Jurisdictional Legal Wrappers
Last updated
Last updated
Every asset tokenized via Tokery is wrapped in an appropriate legal structure. Rather than issuing “naked” tokens that might be deemed unregistered securities, Tokery uses pre-defined legal entities and contracts to contain the asset:
For real estate, this often means placing the property into an SPV (LLC or trust) and tokenizing the ownership of that SPV. Tokery automates the formation of such entities where possible, or uses legal templates tied to jurisdictions. For example, a property in Germany might use a KG or GmbH structure with a BaFin-compliant prospectus if needed, whereas a U.S. property might use a Delaware LLC and a Reg D offering memorandum. Our platform has an array of jurisdiction-specific templates, so the user experience is uniform but under the hood the correct legal framework is applied. This approach was developed with international law firms to ensure compliance.

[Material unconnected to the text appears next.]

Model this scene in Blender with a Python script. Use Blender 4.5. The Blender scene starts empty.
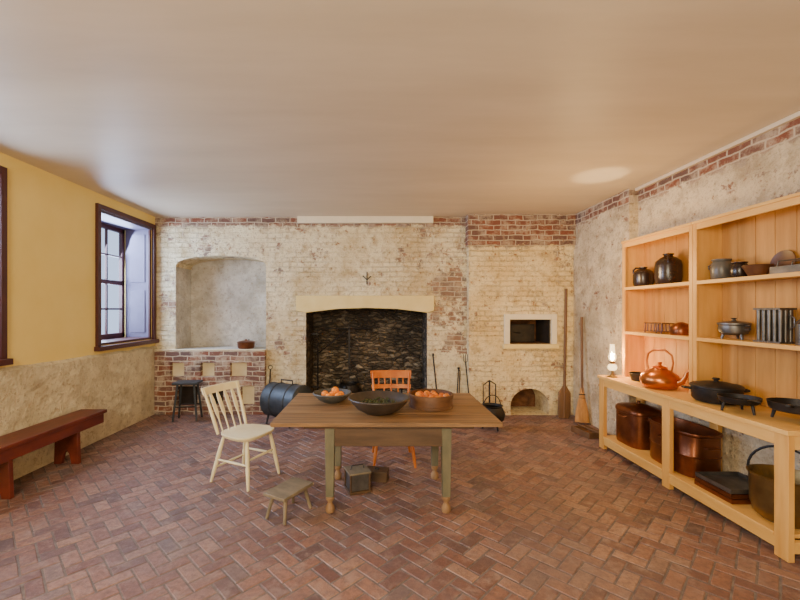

The token purchase agreements or terms of service for investors are also customized. When an investor buys an RWA token on Tokery’s marketplace, they must digitally sign an agreement (often via click-through) that outlines their rights and restrictions (e.g., “You are buying a token that represents a share in X LLC which owns Y asset” and limitations on resale, etc.). Tokery’s system automatically presents the correct agreement based on the asset’s legal wrapper and the investor’s location (U.S. investors see a US-law document, EU investors see a slightly different one if needed, etc.). This all happens seamlessly during the transaction flow.